Ballet British Columbia

Artistic Director: John Alleyne


at the Queen Elizabeth Theatre

November 4-6th.

by Ross Pink

Alleyne is noted for his unique and unusual interpretations to dance works that leave audiences with new angles from which to view dance. One never leaves a BALLET BC performance having seen a predictable and structured ballet. Part of Alleyne's artistic consistency and perhaps mirth can be found in challenging audiences to what dance is and can be.

The Vile Parody of Address is a reflective and sombre piece that was choreographed by William Forsythe. The music of Bach provides resonance to the piece which features interaction between piano, dancer and narrator. The commentary of the narrator runs through the entire length of the piece. The tone of the work is slow and methodical, yet the simplicity and freedom of dance shines through. This work will be performed in Toronto, November 20-27th, at the Hummingbird Centre.

The second work, 15 Heterosexual Duets, was choreographed by James Kudelka. This work is a vivid portrayal and presentation of partnering. One has the opportunity to watch five different couples, each with their own style, express the beauty and physicality of dance. The stage is stark, the lighting minimal; thus, one has the close connection to the dancers necessary to observe and appreciate the art form. In this case, minimalist staging brings the audience close to the dancer, creating an intimate bond without distractions. Kudelka is the artistic director of the National Ballet of Canada and widely known for inventive and expressive works.

This dance work has been described as an exploration of movement and dynamics and the interaction of male and female dancer is well presented.

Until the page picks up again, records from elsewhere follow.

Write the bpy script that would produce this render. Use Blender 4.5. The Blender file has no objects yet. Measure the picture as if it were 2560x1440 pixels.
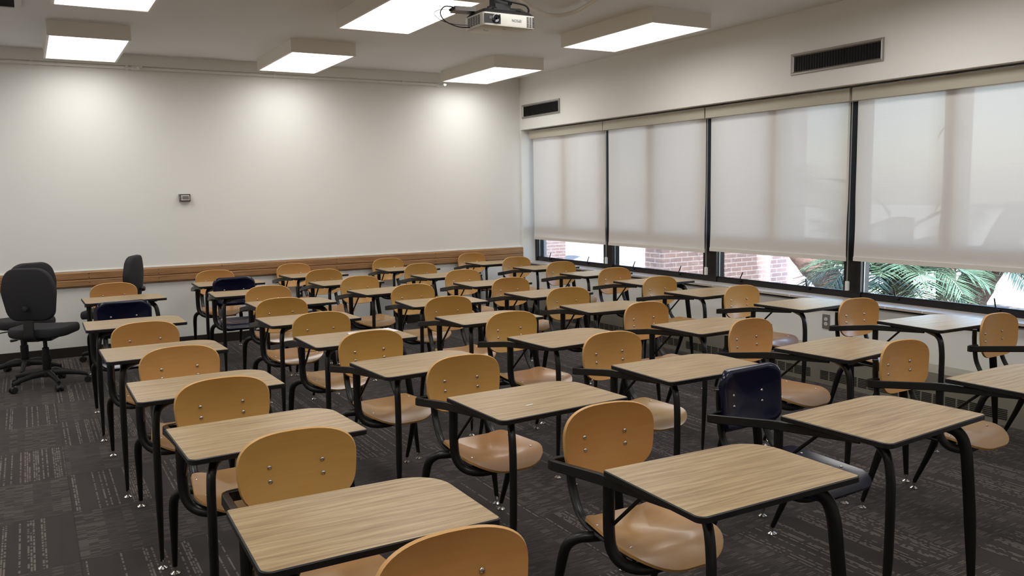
import bpy, math, random
from math import sin, cos, pi, radians, sqrt
from mathutils import Vector, Matrix

sc = bpy.context.scene
COL = sc.collection
random.seed(7)

# ------------------------------------------------------------------ camera, world, sun, exposure
cam_d = bpy.data.cameras.new('camera')
cam = bpy.data.objects.new('camera', cam_d); COL.objects.link(cam)
cam_d.sensor_width = 36.0
cam_d.lens = 29.2514
cam_d.clip_start = 0.05
R_ = Vector((0.86375837, -0.50364914, -0.01609405))
D_ = Vector((-0.07209108, -0.09190006, -0.9931552))
F_ = Vector((0.49872272, 0.85900636, -0.11568805))
cam.matrix_world = Matrix(((R_.x, -D_.x, -F_.x, 0), (R_.y, -D_.y, -F_.y, 0), (R_.z, -D_.z, -F_.z, 1.5791), (0, 0, 0, 1)))
sc.camera = cam

world = bpy.data.worlds.new('world'); sc.world = world
world.use_nodes = True
wn = world.node_tree.nodes; wl = world.node_tree.links
bgn = wn['Background']
sky = wn.new('ShaderNodeTexSky'); sky.sky_type = 'NISHITA'
sky.sun_disc = False; sky.sun_elevation = radians(58); sky.sun_rotation = radians(205)
wl.new(sky.outputs[0], bgn.inputs[0])
SKY_STRENGTH = 0.42
bgn.inputs[1].default_value = SKY_STRENGTH

sun_d = bpy.data.lights.new('sun', 'SUN'); sun_d.energy = 8.0; sun_d.angle = radians(0.6); sun_d.color = (1.0, 0.95, 0.88)
sun = bpy.data.objects.new('sun', sun_d); COL.objects.link(sun)
sun.rotation_euler = Vector((0.42, 0.42, -1.0)).to_track_quat('-Z', 'Y').to_euler()
sun.location = (3, -4, 12)

LAMP = 2.75
sc.view_settings.view_transform = 'Standard'
sc.view_settings.look = 'None'
sc.view_settings.gamma = 1.0
sc.view_settings.use_curve_mapping = False
sc.view_settings.exposure = 1.54
try:
    sc.cycles.use_denoising = True
    sc.cycles.max_bounces = 10
    sc.cycles.diffuse_bounces = 6
    sc.cycles.glossy_bounces = 3
    sc.cycles.transparent_max_bounces = 8
    sc.cycles.sample_clamp_indirect = 6.0
    sc.cycles.caustics_reflective = False
    sc.cycles.caustics_refractive = False
except Exception:
    pass

# ------------------------------------------------------------------ mesh helpers
class MB:
    def __init__(self): self.v = []; self.f = []; self.m = []
    def add(self, vs, fs, mi=0):
        o = len(self.v); self.v += [tuple(v) for v in vs]
        for f in fs: self.f.append(tuple(i + o for i in f)); self.m.append(mi)
        return self
    def box(self, x0, x1, y0, y1, z0, z1, mi=0):
        vs = [(x, y, z) for z in (z0, z1) for y in (y0, y1) for x in (x0, x1)]
        return self.add(vs, [(0, 2, 3, 1), (4, 5, 7, 6), (0, 1, 5, 4), (2, 6, 7, 3), (0, 4, 6, 2), (1, 3, 7, 5)], mi)
    def quad(self, a, b, c, d, mi=0): return self.add([a, b, c, d], [(0, 1, 2, 3)], mi)
    def prism(self, pts, z0, z1, mi=0):
        n = len(pts)
        vs = [(p[0], p[1], z0) for p in pts] + [(p[0], p[1], z1) for p in pts]
        fs = [tuple(range(n - 1, -1, -1)), tuple(range(n, 2 * n))]
        fs += [(i, (i + 1) % n, n + (i + 1) % n, n + i) for i in range(n)]
        return self.add(vs, fs, mi)
    def tube(self, path, r, n=10, asp=1.0, caps=True, mi=0, up=None, square=False):
        P = [Vector(p) for p in path]; k = len(P)
        rs = r if isinstance(r, (list, tuple)) else [r] * k
        T = []
        for i in range(k):
            t = (P[min(i + 1, k - 1)] - P[max(i - 1, 0)])
            T.append(t.normalized() if t.length > 1e-9 else Vector((0, 0, 1)))
        if up is None:
            up = Vector((0, 0, 1)) if abs(T[0].z) < 0.9 else Vector((1, 0, 0))
        N = (Vector(up) - T[0] * Vector(up).dot(T[0])).normalized()
        vs = []
        for i in range(k):
            if i: N = (N - T[i] * N.dot(T[i])).normalized()
            B = T[i].cross(N)
            if square:
                h, w = rs[i], rs[i] * asp; c = 0.22 * min(h, w)
                pr = [(h, w - c), (h - c, w), (-h + c, w), (-h, w - c), (-h, -w + c), (-h + c, -w), (h - c, -w), (h, -w + c)]
                for a, b in pr: vs.append(P[i] + N * a + B * b)
            else:
                for j in range(n):
                    a = 2 * pi * j / n
                    vs.append(P[i] + N * (rs[i] * cos(a)) + B * (rs[i] * asp * sin(a)))
        if square: n = 8
        fs = []
        for i in range(k - 1):
            for j in range(n):
                a, b = i * n + j, i * n + (j + 1) % n
                fs.append((a, b, b + n, a + n))
        if caps:
            fs.append(tuple(range(n - 1, -1, -1))); fs.append(tuple((k - 1) * n + j for j in range(n)))
        return self.add(vs, fs, mi)
    def lathe(self, prof, c=(0, 0, 0), n=16, mi=0, axis='z', M=None):
        vs = []; k = len(prof)
        for r, h in prof:
            for j in range(n):
                a = 2 * pi * j / n
                p = Vector((r * cos(a), r * sin(a), h))
                if M is not None: p = M @ p
                vs.append(p + Vector(c))
        fs = []
        for i in range(k - 1):
            for j in range(n):
                a, b = i * n + j, i * n + (j + 1) % n
                fs.append((a, b, b + n, a + n))
        if prof[0][0] > 1e-6: fs.append(tuple(range(n - 1, -1, -1)))
        if prof[-1][0] > 1e-6: fs.append(tuple((k - 1) * n + j for j in range(n)))
        return self.add(vs, fs, mi)
    def mesh(self, name, mats, smooth=False, sharp=35):
        me = bpy.data.meshes.new(name)
        me.from_pydata(self.v, [], self.f); me.update()
        if not isinstance(mats, (list, tuple)): mats = [mats]
        for m in mats: me.materials.append(m)
        me.polygons.foreach_set('material_index', self.m)
        if smooth:
            me.polygons.foreach_set('use_smooth', [True] * len(self.f))
            me.set_sharp_from_angle(angle=radians(sharp))
        me.validate()
        return me
    def build(self, name, mats, parent=None, smooth=False, sharp=35, label=None):
        o = bpy.data.objects.new(name, self.mesh(name, mats, smooth, sharp)); COL.objects.link(o)
        if parent: o.parent = parent
        if label: o['label'] = label
        return o

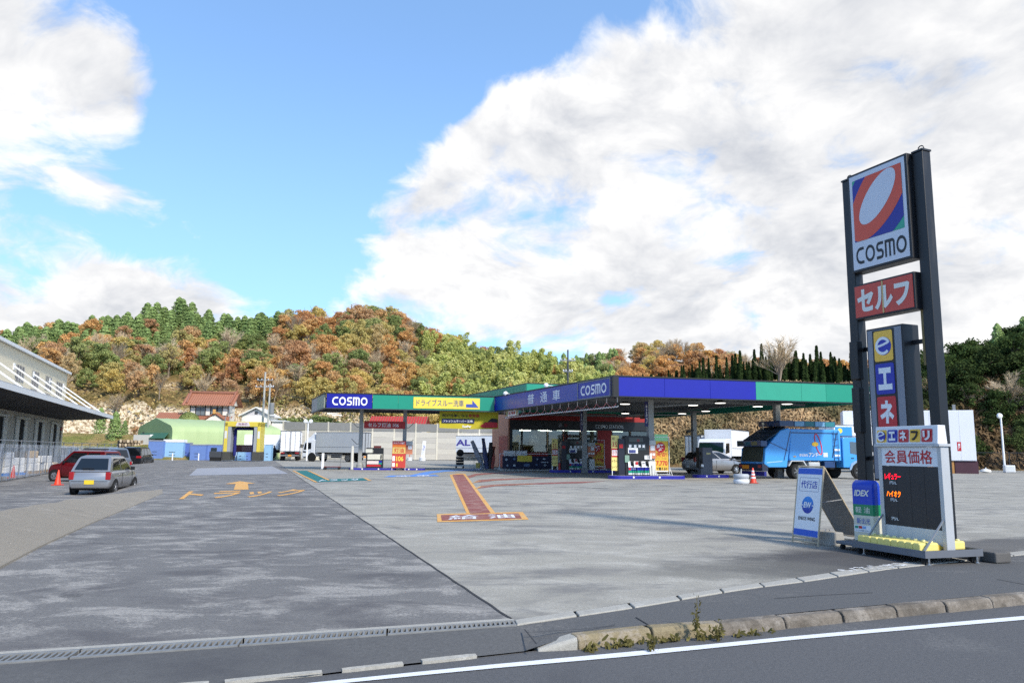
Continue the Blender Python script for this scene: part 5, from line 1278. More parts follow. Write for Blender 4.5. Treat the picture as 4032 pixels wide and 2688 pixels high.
for i, (ch, mt, lm) in enumerate(tiles):
    zz = zt3 - .06 - (i + 1) * th_ - i * gap
    if zz < zb3: break
    kid(MB().prism(rrect(tx, zz, tw_, th_), 'y', -.118, -.1125).build('tile', mt), p3)
    if ch == 'e': e_logo(p3, tx + tw_ / 2, zz + th_ / 2, tw_ * .42, -.120)
    else: kid(TXT(ch, lm, None, tx + tw_ / 2, zz + th_ / 2, tw_ * .74, th_ * .74, -.120, bold=.05), p3)
for z_ in (zb3 + .3, zt3 - .3):
    for x_ in (.10, 1.0): kid(MB().box(min(x_, x_ + .23), x_ + .23 if x_ < .5 else SWd - .1, .08, .14, z_, z_ + .06).build('bracket', frame_k), p3)
BX('switch_box', pole_k, tw, -.0, .16, -.12, -.004, zt3 - .75, zt3 - .15, bev=.01)
BX('switch_box', pole_k, tw, .0, .15, -.12, -.004, 1.65, 2.35, bev=.01)
BX('conduit', M('conduit_ochre', (120, 104, 62), .6), tw, SWd - .16, SWd - .12, .05, .09, 2.6, 3.5)

# ---- price board on its low tray
PLb, PRb = at(3476, 1900, 10.65), at(3712, 1900, 9.72); PLb.z = PRb.z = 0
bw = (PRb - PLb).length; ba = fr(PLb, PRb)
pb = T('price_board', 'white framed fuel price board with dark LED panel on a low tray', 'sign', PLb, ba)
al = M('aluminium_frame', (186, 188, 190), .45, .3, var=.08, grime=.12)
zz0, zz1 = .20, 1.42
for x in (-.0, bw): 
    p_ = MB().box(x - .03, x + .03, -.03, .10, .13, zz1).build('upright', al, pb, bev=.004)
    kid(MB().tube([(x, -.03, .52), (x, -.36, .16)], .014, 5).build('stay', steel), p_)
BX('top_rail', al, pb, -.05, bw + .05, -.07, .12, zz1 + .002, zz1 + .035, bev=.004)
hd = MB().prism([(-.06, zz1 + .036), (.10, zz1 + .036), (.08, zz1 + .27), (-.04, zz1 + .27)], 'x', -.03, bw + .02).build('header_box', M('header_white', (220, 222, 226), .4, var=.03), pb, bev=.006)
hz0 = zz1 + .06; hs_ = (bw - .06) / 5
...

Accompanying the dancers is a violin and piano duet which lends a certain quality of intimacy to the performance by each couple.

The last piece, Chiaroscuro, was the most innovative work of the evening. Choreographer Lynne Taylor Corbett has a reputation for producing fine works in both classical and modern circles. In film, she has contributed to the films Footloose and My Blue Heaven, directed by Herbert Ross.

This piece was created in 1994 and premiered at the New York City Ballet Diamond Project. The ballet name itself refers to the interplay between light and shadow and the piece does, with its mixture of fast and slow dance, evoke the same fast interchange of light and shadow. The baroque music of Francesco Geminiani adds beautiful accompaniment to the dancing.

The dancing of Terry Gardiner, a newcomer to Ballet BC, is worthy of note for his strong and graceful motion, and Isabelle Itri brings clasical beauty to her dancing.

It was a full house at the QET for another evening of inventive and original Ballet BC dance.